TASK INSTRUCTIONS: Leave out the pictures and reproduce all of the data exactly.

DATASET EXTRACT:
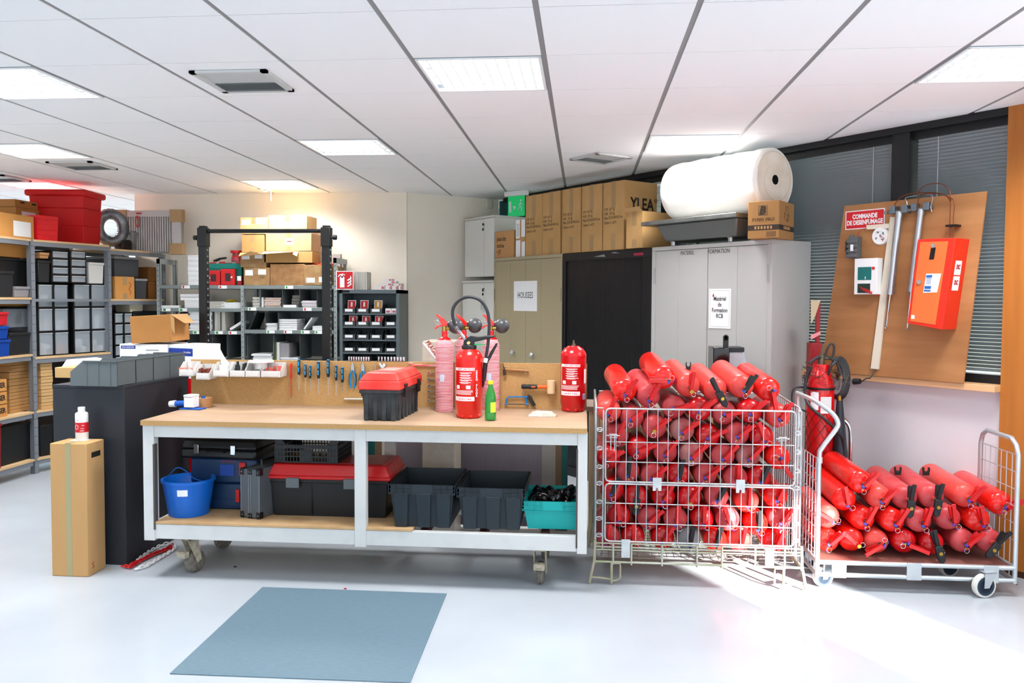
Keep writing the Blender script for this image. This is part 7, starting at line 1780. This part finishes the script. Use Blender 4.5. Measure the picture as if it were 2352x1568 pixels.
for i, (xx_, mt_) in enumerate(((803, redp), (832, redp), (864, cardo), (806, redp), (836, redp), (866, redp))):
    x_ = DF.px(xx_, 740, 0)[0]; z = rowz[0 if i < 3 else 1]+.004; hh = .125 if i < 3 else .10
    o = thing('sign_bundle', 'small bundle of %s in the %s bin of the %s row' % ('red pictogram signs' if i != 2 else 'red and orange signs', ['leftmost', 'second', 'third'][i % 3], 'top' if i < 3 else 'second'), 'signs', DF.pt(x_, .05, z), 0, 'pictogram signs in the steel cabinet', rot=(-.12, 0, 0))
    MB().bx(-.035, .045, 0, .012, 0, hh).build('white_card', white_p, o, smooth=0); MB().bx(-.03, .04, -.001, 0, .02, hh-.006).build('coloured_face', mt_, o, smooth=0); MB().bx(-.004, .012, -.002, -.001, hh*.5, hh*.85).build('pictogram', white_p, o, smooth=0)
# on top of it: extinguisher sign, card bundle, small boxes
x0, x1, z0, z1 = SF.box(772, 622, 812, 664, -.02); HT2 = HT+.0005
s = thing('pictogram_sign', 'square red and white extinguisher pictogram sign standing on the steel cabinet', 'sign', ((x0+x1)/2, SY-.02, HT2), 0); w = x1-x0; h = z1-HT2
MB().bx(-w/2, w/2, 0, .006, 0, h).build('sign_plate', white_p, s, smooth=0); MB().bx(-w/2+.008, w/2-.008, -.001, 0, .008, h-.008).build('red_field', M('sign_red'), s, smooth=0)
mb = MB().bx(-w*.28, -w*.02, -.002, -.001, h*.12, h*.66).bx(-w*.2, -w*.10, -.002, -.001, h*.64, h*.78)
mb.prism([(-w*.28, h*.66), (-w*.02, h*.66), (-w*.08, h*.72), (-w*.22, h*.72)], -.002, -.001)
mb.prism([(-w*.40, h*.70), (-w*.30, h*.82), (-w*.10, h*.86), (.02*w, h*.80), (.02*w, h*.76), (-w*.12, h*.80), (-w*.28, h*.76), (-w*.36, h*.68)], -.002, -.001)
for k in range(3): z = h*(.16+.16*k); mb.prism([(w*.12, z), (w*.22, z-.0*h), (w*.40, z+.12*h), (w*.34, z+.28*h), (w*.30, z+.14*h), (w*.16, z+.06*h)], -.002, -.001)
mb.build('pictogram', white_p, s, smooth=0)
x0, x1, z0, z1 = SF.box(814, 624, 843, 664, .02); mb = MB(); n = 9; w = x1-x0
for i in range(n): mb.bx(-w/2+w*i/n, -w/2+w*(i+.82)/n, 0, .16, 0, z1-HT2+rnd.uniform(-.003, 0))
tag(mb.build('panel_bundle', pgrey, loc=((x0+x1)/2, SY+.02, HT2), smooth=0), 'upright bundle of grey white panels on the steel cabinet next to the sign', 'panels')
pw = None; k = 0
for (a, b, zz, nm) in ((858, 884, 0, 'bottom row, left'), (885, 899, 0, 'bottom row, second'), (900, 914, 0, 'bottom row, third'), (915, 931, 0, 'bottom row, right'), (868, 902, 1, 'middle, left'), (903, 926, 1, 'middle, right'), (874, 910, 2, 'upper'), (878, 900, 3, 'topmost')):
    x0, x1, _, _ = SF.box(a, 650, b, 660, .02)
    x1 = min(x1, DF.o.x+(.30)); hh = .040 if zz < 1 else .022; zb = HT2+(0 if zz == 0 else .0405+.0225*(zz-1))
    o = thing('small_carton', 'small white and pink carton on the steel cabinet, ' + nm + ' of the pile', 'carton', ((x0+x1)/2, SY+.02, zb), 0, 'small white cartons on the steel cabinet')
    MB().bx(-(x1-x0)/2+.001, (x1-x0)/2-.001, 0, .12, .0003, hh-.0003).build('box_body', M('carton_white', 'e6dfdd', .7), o, bev=.001); MB().bx((x1-x0)*.2, (x1-x0)*.42, -.0008, 0, hh*.2, hh*.8).build('pink_mark', M('pink_mark'), o, smooth=0)

# ================================================================ black post frame
PF = Frame(0, 6.05, 0)
xa, xb = PF.px(465, 700, 0)[0], PF.px(748, 700, 0)[0]; zt = PF.px(465, 530, 0)[1]
fr_ = thing('post_frame', 'black steel frame of two perforated posts joined by a round bar', 'frame', ((xa+xb)/2, 6.05, 0)); hw_ = (xb-xa)/2
bk2 = M('frame_black', '0b0b0c', .42)
for s in (-1, 1):
    x = s*hw_
    p_ = MB().bx(x-.03, x+.03, 0, .06, 0, zt-.09).build('post', bk2, fr_, bev=.003)
    MB().bx(x-.036, x+.036, -.006, .066, zt-.12, zt+.025).bx(x-.026, x+.026, .006, .054, zt+.025, zt+.04).build('bracket', bk2, fr_, bev=.003)
    MB().cyl((x+s*.036, .03, zt-.05), (x+s*.056, .03, zt-.05), .010, n=12).cyl((x+s*.052, .03, zt-.05), (x+s*.078, .03, zt-.05), .019, n=16).build('knob', black, fr_, bev=.002)
    nt_ = MB(); z = .95
    while z < zt-.14: nt_.bx(x+.0298, x+.0312, .02, .04, z, z+.014); z += .05
    nt_.build('hole', M('shelf_post'), p_, smooth=0)
    MB().bx(x-.05, x+.05, -.03, .45, 0, .05).build('foot', bk2, fr_, bev=.003)
MB().cyl((-hw_+.03, .03, zt), (hw_-.03, .03, zt), .0155, n=20).build('cross_bar', bk2, fr_)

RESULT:
Keep writing the Blender script for this image. This is part 7, starting at line 1780. This part finishes the script. Use Blender 4.5. Measure the picture as if it were 2352x1568 pixels.
for i, (xx_, mt_) in enumerate(((803, redp), (832, redp), (864, cardo), (806, redp), (836, redp), (866, redp))):
    x_ = DF.px(xx_, 740, 0)[0]; z = rowz[0 if i < 3 else 1]+.004; hh = .125 if i < 3 else .10
    o = thing('sign_bundle', 'small bundle of %s in the %s bin of the %s row' % ('red pictogram signs' if i != 2 else 'red and orange signs', ['leftmost', 'second', 'third'][i % 3], 'top' if i < 3 else 'second'), 'signs', DF.pt(x_, .05, z), 0, 'pictogram signs in the steel cabinet', rot=(-.12, 0, 0))
    MB().bx(-.035, .045, 0, .012, 0, hh).build('white_card', white_p, o, smooth=0); MB().bx(-.03, .04, -.001, 0, .02, hh-.006).build('coloured_face', mt_, o, smooth=0); MB().bx(-.004, .012, -.002, -.001, hh*.5, hh*.85).build('pictogram', white_p, o, smooth=0)
# on top of it: extinguisher sign, card bundle, small boxes
x0, x1, z0, z1 = SF.box(772, 622, 812, 664, -.02); HT2 = HT+.0005
s = thing('pictogram_sign', 'square red and white extinguisher pictogram sign standing on the steel cabinet', 'sign', ((x0+x1)/2, SY-.02, HT2), 0); w = x1-x0; h = z1-HT2
MB().bx(-w/2, w/2, 0, .006, 0, h).build('sign_plate', white_p, s, smooth=0); MB().bx(-w/2+.008, w/2-.008, -.001, 0, .008, h-.008).build('red_field', M('sign_red'), s, smooth=0)
mb = MB().bx(-w*.28, -w*.02, -.002, -.001, h*.12, h*.66).bx(-w*.2, -w*.10, -.002, -.001, h*.64, h*.78)
mb.prism([(-w*.28, h*.66), (-w*.02, h*.66), (-w*.08, h*.72), (-w*.22, h*.72)], -.002, -.001)
mb.prism([(-w*.40, h*.70), (-w*.30, h*.82), (-w*.10, h*.86), (.02*w, h*.80), (.02*w, h*.76), (-w*.12, h*.80), (-w*.28, h*.76), (-w*.36, h*.68)], -.002, -.001)
for k in range(3): z = h*(.16+.16*k); mb.prism([(w*.12, z), (w*.22, z-.0*h), (w*.40, z+.12*h), (w*.34, z+.28*h), (w*.30, z+.14*h), (w*.16, z+.06*h)], -.002, -.001)
mb.build('pictogram', white_p, s, smooth=0)
x0, x1, z0, z1 = SF.box(814, 624, 843, 664, .02); mb = MB(); n = 9; w = x1-x0
for i in range(n): mb.bx(-w/2+w*i/n, -w/2+w*(i+.82)/n, 0, .16, 0, z1-HT2+rnd.uniform(-.003, 0))
tag(mb.build('panel_bundle', pgrey, loc=((x0+x1)/2, SY+.02, HT2), smooth=0), 'upright bundle of grey white panels on the steel cabinet next to the sign', 'panels')
pw = None; k = 0
for (a, b, zz, nm) in ((858, 884, 0, 'bottom row, left'), (885, 899, 0, 'bottom row, second'), (900, 914, 0, 'bottom row, third'), (915, 931, 0, 'bottom row, right'), (868, 902, 1, 'middle, left'), (903, 926, 1, 'middle, right'), (874, 910, 2, 'upper'), (878, 900, 3, 'topmost')):
    x0, x1, _, _ = SF.box(a, 650, b, 660, .02)
    x1 = min(x1, DF.o.x+(.30)); hh = .040 if zz < 1 else .022; zb = HT2+(0 if zz == 0 else .0405+.0225*(zz-1))
    o = thing('small_carton', 'small white and pink carton on the steel cabinet, ' + nm + ' of the pile', 'carton', ((x0+x1)/2, SY+.02, zb), 0, 'small white cartons on the steel cabinet')
    MB().bx(-(x1-x0)/2+.001, (x1-x0)/2-.001, 0, .12, .0003, hh-.0003).build('box_body', M('carton_white', 'e6dfdd', .7), o, bev=.001); MB().bx((x1-x0)*.2, (x1-x0)*.42, -.0008, 0, hh*.2, hh*.8).build('pink_mark', M('pink_mark'), o, smooth=0)

# ================================================================ black post frame
PF = Frame(0, 6.05, 0)
xa, xb = PF.px(465, 700, 0)[0], PF.px(748, 700, 0)[0]; zt = PF.px(465, 530, 0)[1]
fr_ = thing('post_frame', 'black steel frame of two perforated posts joined by a round bar', 'frame', ((xa+xb)/2, 6.05, 0)); hw_ = (xb-xa)/2
bk2 = M('frame_black', '0b0b0c', .42)
for s in (-1, 1):
    x = s*hw_
    p_ = MB().bx(x-.03, x+.03, 0, .06, 0, zt-.09).build('post', bk2, fr_, bev=.003)
    MB().bx(x-.036, x+.036, -.006, .066, zt-.12, zt+.025).bx(x-.026, x+.026, .006, .054, zt+.025, zt+.04).build('bracket', bk2, fr_, bev=.003)
    MB().cyl((x+s*.036, .03, zt-.05), (x+s*.056, .03, zt-.05), .010, n=12).cyl((x+s*.052, .03, zt-.05), (x+s*.078, .03, zt-.05), .019, n=16).build('knob', black, fr_, bev=.002)
    nt_ = MB(); z = .95
    while z < zt-.14: nt_.bx(x+.0298, x+.0312, .02, .04, z, z+.014); z += .05
    nt_.build('hole', M('shelf_post'), p_, smooth=0)
    MB().bx(x-.05, x+.05, -.03, .45, 0, .05).build('foot', bk2, fr_, bev=.003)
MB().cyl((-hw_+.03, .03, zt), (hw_-.03, .03, zt), .0155, n=20).build('cross_bar', bk2, fr_)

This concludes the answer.